Port of Piraeus, Greece. Photo: Milan Gonda /

The One Bright Spot in Container Shipping’s Spot Rate Downturn

The Loadstar
Total Views: 1203
January 12, 2023

By Mike Wackett (The Loadstar) –

Improved booking prospects show the Asia to Mediterranean tradelane is proving more resilient than the North European market, prompting the 2M Alliance to reinstate a voided sailing.

Moreover, the trade is more profitable, with Asia-Mediterranean container spot rates stabilising at twice those for North European ports, at between $3,000 and $4,000 per 40ft.

2M partner Maersk said today the 24,000 teu MSC Amelia, deployed on the 2M AE11/Jade loop from Asia to Mediterranean ports, would be “reinstated” and sail this week, due to “increased demand”.

Alliances have blanked around a third of all sailings from Asia to North Europe and the Mediterranean between weeks one and six, however, taking into account slidings and that some ships are being diverted via the Cape of Good Hope on the backhaul to save Suez Canal fees and slow the return to Asia, the effective capacity reduction is considerably higher.

The concentration of cancellations on certain loops is resulting in temporary service suspensions as consecutive sailings are blanked.

For example, according to Alphaliner, the remaining vessel deployed on the 2M AE1/Shogun loop, the 15,413 teu Maersk Cambridge’s scheduled departure from Ningbo on 18 January has now been cancelled.

“Unless cancellations keep coming, the service should, in principle, resume with the 15 February departure of the 13,000 teu MSC Katie from Ningbo,” said Alphaliner.

However, despite the AE1/Shogun withdrawal and the voiding of four consecutive sailings on the AE55/Griffin loop, Maersk and MSC are still struggling to match supply with demand.

The 2M partners have announced two more cancellations this month: the 19 January sailing from Ningbo of the 19,462 teu MSC Rifaya on the AE6/Lion service; and the 17,816 teu Eugen Maersk‘s AE7/Condor loop, scheduled to depart from Ningbo on 24 January.

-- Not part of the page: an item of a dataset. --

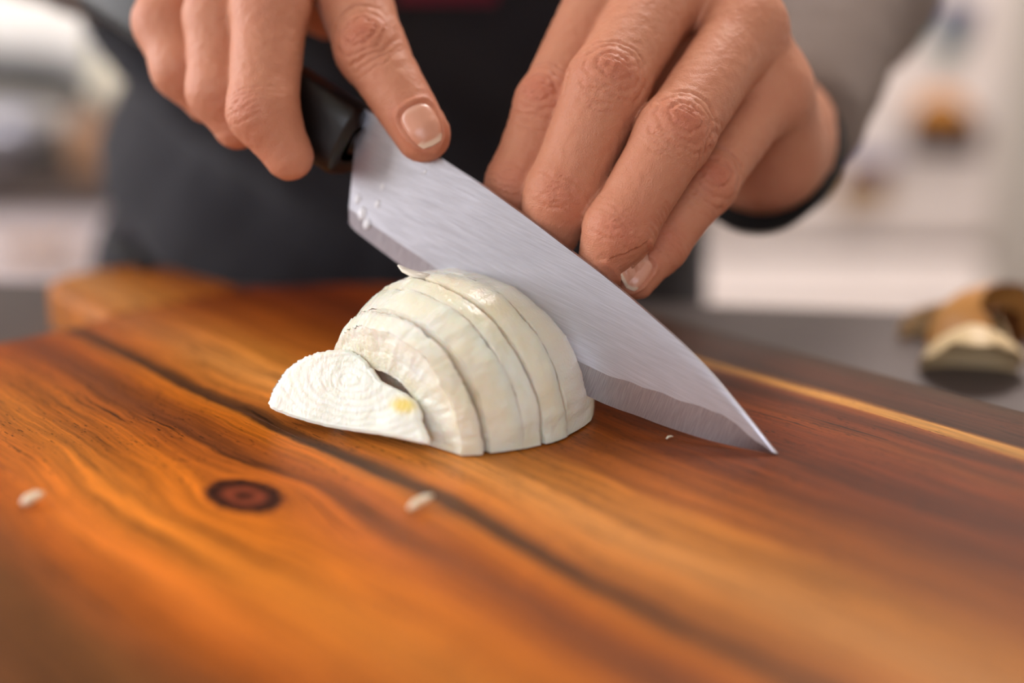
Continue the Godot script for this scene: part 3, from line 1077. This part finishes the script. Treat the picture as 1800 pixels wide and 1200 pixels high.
	quad(flat, place * Vector3(h0.x, h0.y, half), place * Vector3(h0.x, h0.y, -half), place * Vector3(h1.x, h1.y, -half * 0.4), place * Vector3(h1.x, h1.y, half * 0.4))
	var blade := obj("blade", done(flat), steel, k)
	obj("ground_edge", done(bevel), ground, blade)
	var wet := mat(Color(0.85, 0.86, 0.88), 0.12)
	for q in [[-142.0, 9.0, 1.0], [-139.0, 5.6, 1.3], [-136.4, 3.6, 1.1], [-135.2, 10.4, 0.8], [-135.6, 15.6, 0.7], [-124.0, 25.0, 0.4]]:
		var dp := begin()
		lathe(dp, [Vector2(0.0, 0.16), Vector2(0.35, 0.145), Vector2(0.7, 0.09), Vector2(0.95, 0.02), Vector2(1.0, -0.05), Vector2(0.0, -0.05)], 14, place * Transform3D(Basis(Vector3.RIGHT, PI / 2).scaled(Vector3.ONE * 0.001 * q[2]), Vector3(q[0] * 0.001, q[1] * 0.001, 0.00118)), 1.0, 1.5)
		obj("juice_drop", done(dp), wet, blade)
	# handle: a rounded bar that carries on from the spine
	var black := mat(Color(0.032, 0.032, 0.036), 0.42)
	relief(black, grain_tex(0.08, 128), 0.006, 60.0)
	var hst := begin()
	var pts := PackedVector3Array()
	var prof := []
	for a in 32:
		var q := TAU * a / 32.0
		var c := Vector2(cos(q), sin(q))
		var sq := pow(pow(absf(c.x), 4.0) + pow(absf(c.y), 4.0), -0.25)
		prof.append(c * sq)
	prof.append(prof[0])
	var stations := [[-0.1495, 0.55], [-0.1500, 0.9], [-0.1515, 1.0], [-0.163, 1.0], [-0.185, 0.97], [-0.205, 1.02], [-0.235, 1.08], [-0.255, 1.05], [-0.262, 0.9], [-0.264, 0.5]]
	for s: Array in stations:
		var x: float = s[0]
		var cy := 0.0232 + (-0.152 - x) * 0.11
		for q: Vector2 in prof:
			pts.append(place * Vector3(x + q.y * 0.0012, cy + q.y * 0.0107 * s[1], q.x * 0.0083 * s[1]))
	sheet(hst, pts, stations.size(), 33, true, 0)
	for e in [0, stations.size() - 1]:
		var mid := Vector3.ZERO
		for a in 32:
			mid += pts[e * 33 + a] / 32.0
		for a in 32:
			var tri := [mid, pts[e * 33 + a], pts[e * 33 + a + 1]] if e == 0 else [mid, pts[e * 33 + a + 1], pts[e * 33 + a]]
			for q: Vector3 in tri:
				hst.add_vertex(q)
	obj("handle", done(hst), black, k)

# ------------------------------------------------------------------ person
func joints(rows: Array) -> Array:
	var out := []
	for r: Array in rows:
		out.append([Vector3(r[0], r[1], r[2]) * 0.001, r[3] * 0.001])
	return out

func hand(h: Dictionary, lo: Vector3, hi: Vector3, cell: float, creases: Array, nails: Array) -> Array:
	var b := Body.new()
	b.core_k = 0.012
	b.limb_k = 0.0035
	var wrist: Array = joints(h.palm)[0]
	for f in ["index", "middle", "ring", "pinky", "thumb"]:
		var c: Array = joints(h[f])
		b.add_limb(c, 0.007)
		if f != "thumb":
			b.add_core(wrist[0], c[0][0], wrist[1] * 0.72, c[0][1] * 0.95)
		else:
			b.add_core(wrist[0], c[0][0], wrist[1] * 0.8, c[0][1])
			b.add_core(c[0][0], c[1][0], c[0][1], c[1][1])
	var pl: Array = joints(h.palm)
	for i in range(1, pl.size()):
		b.add_core(pl[0][0] if i != 2 else pl[1][0], pl[i][0], wrist[1] * 0.6 if i != 2 else pl[1][1], pl[i][1])
	var arm: Array = joints(h.arm)
	for i in arm.size() - 1:
		b.add_core(arm[i][0], arm[i + 1][0], arm[i][1], arm[i + 1][1])
	b.build(lo, hi, cell, [wrist[0]])
	b.smooth_normals()
	# knuckle folds, nail walls and a fine unevenness
	var cols := PackedColorArray()
	cols.resize(b.verts.size())
	var o := noise
	for i in b.verts.size():
		var p := b.verts[i]
		var nn := b.normals[i]
		var d := 0.00022 * o.get_noise_3dv(p * 260.0) + 0.00009 * o.get_noise_3dv(p * 1300.0)
		var red := 0.18 * o.get_noise_3dv(p * 70.0) + 0.12 * o.get_noise_3dv(p * 330.0)
		for c: Array in creases:
			var q: Vector3 = p - c[0]
			if q.length_squared() > 0.0004:
				continue
			var up := nn.dot(c[2])
			if up < 0.0:
				continue
			var a: float = q.dot(c[1]) * 1000.0
			var l: float = q.dot(c[3]) * 1000.0
			var big: float = c[4]
			var wgt := smoothstep(0.1, 0.55, up) * big
			var sx: float = c[0].x * 900.0
			a += 1.1 * o.get_noise_2d(l * 0.13 + sx, a * 0.16)
			l += 1.2 * o.get_noise_2d(l * 0.15 + sx + 40.0, a * 0.2)
			var rho := sqrt(a * a / 44.0 + l * l / 62.0)
			red += wgt * 0.6 * exp(-rho * rho * 1.3)
			if big > 0.8:
				d += wgt * 0.00035 * exp(-rho * rho * 1.6)
				for ring in [0.62, 0.98, 1.3]:
					var x: float = (rho - ring) * 6.6
					var broken := clampf(0.7 + 0.9 * o.get_noise_2d(atan2(a, l) * 1.6 + ring * 30.0, sx), 0.0, 1.0)
					d -= wgt * (0.00085 - 0.00028 * ring) * exp(-x * x / 0.16) * broken
				for line in [-3.2, -1.9, -0.7, 0.6, 1.8, 3.1]:
					var x: float = a - line - 0.8 * o.get_noise_2d(l * 0.22 + line * 9.0, sx)
					d -= wgt * 0.0006 * exp(-x * x / 0.13) * exp(-l * l / 26.0) * clampf(0.6 + o.get_noise_2d(l * 0.3, line * 7.0 + sx), 0.0, 1.0)
				for line in [-8.6, 8.2, 10.1, 12.0]:
					var x: float = a - line * (1.0 - 0.004 * l * l)
					d -= wgt * 0.00042 * exp(-x * x / 0.12) * exp(-l * l / 40.0)
			else:
				for line in [-3.6, -2.1, -0.7, 0.8, 2.3, 4.2]:
					var x: float = a - line - 0.6 * o.get_noise_2d(l * 0.2 + line * 9.0, sx)
					d -= wgt * 0.00055 * exp(-x * x / 0.14) * exp(-l * l / 60.0)
		for nl: Array in nails:
			var q: Vector3 = p - nl[0]
			if q.length() > 0.018 or nn.dot(nl[2]) < -0.3:
				continue
			var a: float = q.dot(nl[1])
			var l := atan2(q.dot(nl[3]), q.dot(nl[2]))
			var box := pow(pow(absf(a) / nl[4], 4.0) + pow(absf(l) / nl[5], 4.0), 0.25)
			d += 0.00045 * exp(-pow((box - 1.16) * 8.0, 2.0)) - 0.0005 * (1.0 - smoothstep(0.9, 1.06, box))
			red += 0.25 * exp(-pow((box - 1.2) * 3.0, 2.0))
		b.verts[i] = p + nn * d
		cols[i] = Color(0.54, 0.25, 0.15).lerp(Color(0.47, 0.155, 0.092), clampf(0.25 + red, 0.0, 1.0))
	b.smooth_normals()
	return [b, cols]

# a fold site: joint i of the chain, its bone direction, the way its back faces
func fold(chain: Array, i: int, back: Vector3, big: float) -> Array:
	var t: Vector3 = (chain[mini(i + 1, chain.size() - 1)][0] - chain[i - 1][0]).normalized()
	var d := (back - t * back.dot(t)).normalized()
	return [chain[i][0] + d * chain[i][1] * 0.95, t, d, t.cross(d), big]

func nail_mesh(b: Body, nl: Array) -> ArrayMesh:
	var st := begin()
	var pts := PackedVector3Array()
	var cols := PackedColorArray()
	var low := PackedVector3Array()
	for i in 21:
		for j in 17:
			var a := (i / 20.0) * 2.0 - 1.0
			var l := (j / 16.0) * 2.0 - 1.0
			var rnd := 1.0 - 0.10 * pow(maxf(-a, 0.0), 2.0) * absf(l) - 0.08 * pow(maxf(a, 0.0), 4.0)
			var ang: float = l * nl[5] * rnd
			var out: Vector3 = nl[2] * cos(ang) + nl[3] * sin(ang)
			var p: Vector3 = nl[0] + nl[1] * (a * nl[4] * (1.0 - (0.10 * l * l if a > 0.0 else 0.22 * l * l))) + out * (nl[6] + 0.0035)
			for step in 60:
				var f := b.field(p)
				if f < 0.00004:
					break
				p -= out * clampf(f * 0.7, 0.00004, 0.0006)
			var lift := 0.00022 - 0.0007 * pow(absf(l), 6.0) - (0.0007 * pow(maxf(-a, 0.0), 8.0)) + 0.0003 * smoothstep(0.5, 1.0, a)
			pts.append(p + out * lift)
			low.append(p + out * (lift - 0.0005))
			var tipw := smoothstep(0.80, 0.86, a + 0.08 * l * l)
			cols.append(Color(0.60, 0.29, 0.19).lerp(Color(0.78, 0.62, 0.48), tipw).lerp(Color(0.66, 0.38, 0.28), 0.6 * (1.0 - smoothstep(-0.8, -0.55, a + 0.3 * l * l))))
	sheet(st, pts, 21, 17, false, 0, PackedVector2Array(), cols)
	sheet(st, low, 21, 17, true, 1, PackedVector2Array(), cols)
	var fr := PackedVector3Array()
	var fc := PackedColorArray()
	for j in 17:
		fr.append(pts[20 * 17 + j]); fr.append(low[20 * 17 + j])
		fc.append(cols[20 * 17 + j]); fc.append(cols[20 * 17 + j])
	sheet(st, fr, 17, 2, false, 2, PackedVector2Array(), fc)
	return done(st)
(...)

Moreover, many of the sailings for North Europe that are not blanked are arriving at their first discharge ports only 60% to 70% full, thus eliminating the landside congestion that had snarled up supply chains in the first half of last year.

a UK port contact told The Loadstar: “Our only problem now is that the carriers are maxing-out their empty container stacks, as they just don’t need them back in Asia.

“The ships are in no rush to get back to Asia, so any operational delays through high winds no longer means we have the ship’s operator screaming on the phone to us, threatening to cut and run,” he added.

Meanwhile, the port of Antwerp-Bruges has published its 2022 full-year figures, showing container throughput down 5.2% on the year before, at 13.5m teu.

“High energy prices and economic uncertainty have caused a slowdown in demand for container traffic,” said the port.